Let me stop here to say: I am remaining true to my “if you can’t say anything nice” motto.  I am not at all saying the show was bad, or the work was bad.  Men in suits who work in finance are also not right for me, and they are not bad.  Orange juice and beer and pugs are not for me, either.  This is only about my reaction, and no one should take that too seriously, including me.

There is this play-doh mountain, which sounds delightful, but the fringed edges of it, just the way you pull play-doh apart and it frays, and the color, and the way the shapes are so poop-like, it made me so sad.

And ads, ads, ads,why ads, the horror.

I wanted to at least like or be interested in something that said, “Moses,” which is a portrait of Michael Jordan.  Not even Biblical allusion could get me.  Moses.  Right.  Basketball players leading.  Yeah.

The taupe and beige Michael Jackson-and-Bubbles sculpture.  Oh, God.  The taupe and beige, the shininess!  Was I a Puritan?

Is there some place we could be?  Is there somewhere Koons and I could talk?  The vacuum cleaners.  The way he placed them up on lights, lovely.  There were some flowers looking at themselves in mirrors forever in octagonal bounces, and a telephone looking backward and forward at itself that I thought was pretty great.  An Incredible Hulk as pipe organ, okay.  A giant Popeye, why not?

I like shiny things, too, I kept thinking.  He loves his stainless steel, I love black patent leather shoes, so, so much.  Why can’t we get along? And: to figure out things about myself that I didn’t know, like where my aesthetic enjoyment ends, it ends right there at what I think “tacky,” what I think “unoriginal,” what doesn’t fit me at all, which for me is not Warhol or Damien Hirst, but is, I can definitively state, Jeff Koons.

I sometimes stop at a painting I don’t like, I don’t get, and I force myself to look at it a while, to get something out of it, to learn from it.

You learn the most from people who drive you crazy, people you hate, if you can get going that much (I can).  I hate the woman painting by William de Kooning at  my home museum, the Nelson.  I have always hated it.  Not like, I don’t get it, force myself to look at it, but just hate.  Resent.  What is it doing there?  The scrawling of it.  It reminds me of the Cy Twombly show I saw at the Pompidou Center a long time ago.  I didn’t hate that, I just didn’t like it much.

The Koons show pushed me too far.  I would like to think of myself as a very cultured and open-minded person, I enjoy lots of wacky art, but I learned how far was too far, and I still don’t know quite what to do with that knowledge.

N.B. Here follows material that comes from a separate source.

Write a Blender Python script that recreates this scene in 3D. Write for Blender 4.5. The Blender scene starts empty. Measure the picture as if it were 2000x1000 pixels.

I didn’t force myself to stay with the play-doh mountain or the Michael Jackson sculpture, or the basketballs in tanks.  Maybe it was because it was too close to my birthday, and my tolerance for extra discomfort is low?  Maybe you can’t force yourself to be ready to learn from things.  Maybe that day was a preview of what I could, or will, learn from Koons.  I used to have no interest in Warhol, but I got there.